Originally Posted by
GfK
Well, this thread's taken a twist that I never expected it to! So they're called "Interactive Fiction" now, huh? Makes sense. Even cleaners are called 'domestic operatives' now. Everything has to have a fancy name to make it sound better than it is.
So you reckon a text adventure with a kick-ass parser is very viable? This is most interesting....
The only thing you've got to look out for is that the quality of freeware text adventures (sorry, interactive fiction) is simply phenomenal. "Tangle (Spider and Web)" is a simply outstanding piece of craft with some of the finest puzzle based IF work I have ever seen. And that is one game amongst donzens of top quality stuff.

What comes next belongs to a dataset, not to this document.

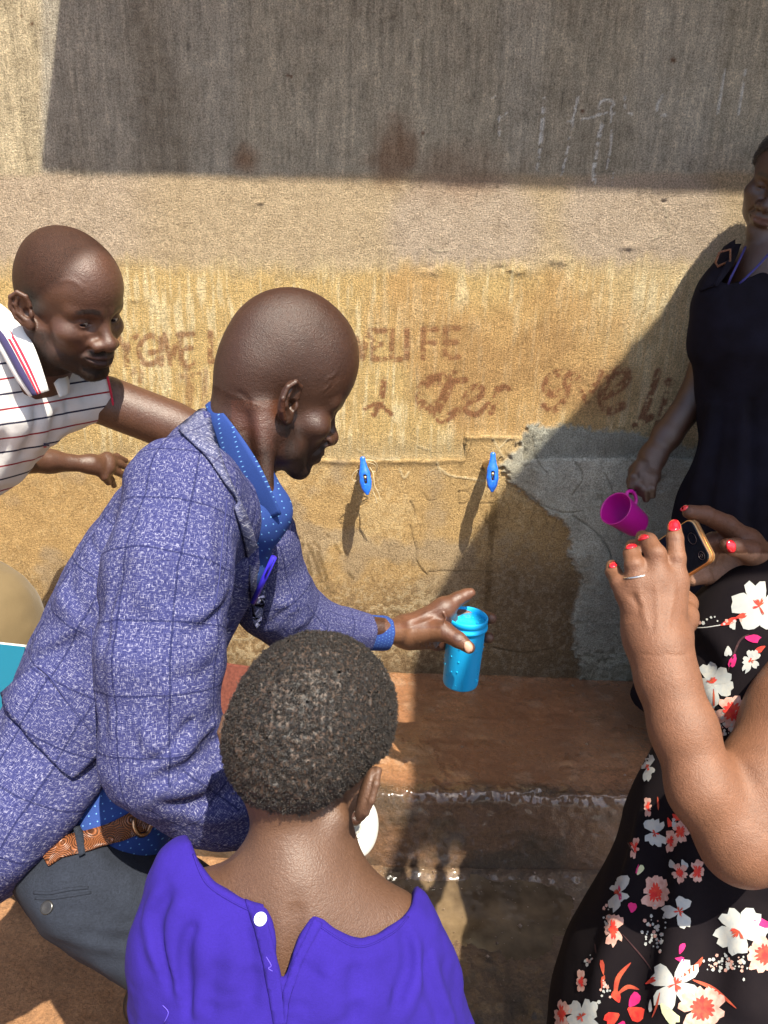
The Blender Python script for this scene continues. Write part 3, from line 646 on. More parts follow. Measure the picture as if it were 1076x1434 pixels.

On the other hand the IF community is small and does not promote itself all that well to outsiders so a well produced text-adventure that was properly promoted could into a wider desire for the games that is not being reached.
You need to check out the top-rated stuff on Baf's Guide and peruse Brass Lantern and the interactive-fiction newsgroups to see what is currently considered state of the art.
EDIT: Incidentally the IF community have (with their extensive experiance of natural language parsing) does some pretty funky stuff with Inform 7, one of the standard languages they use, the following sample is how you define an enumerated type and apply it to an object that is also defined.
Code:
Colour is a kind of value. The colours are red, blue and green.
A block is a kind of thing. A block has a colour. A block is usually blue.
Before printing the name of a block: say "[colour] ". Before printing the
plural name of a block: say "[colour] ". Understand the colour property
as describing a block.
Personally, I think that's super neat.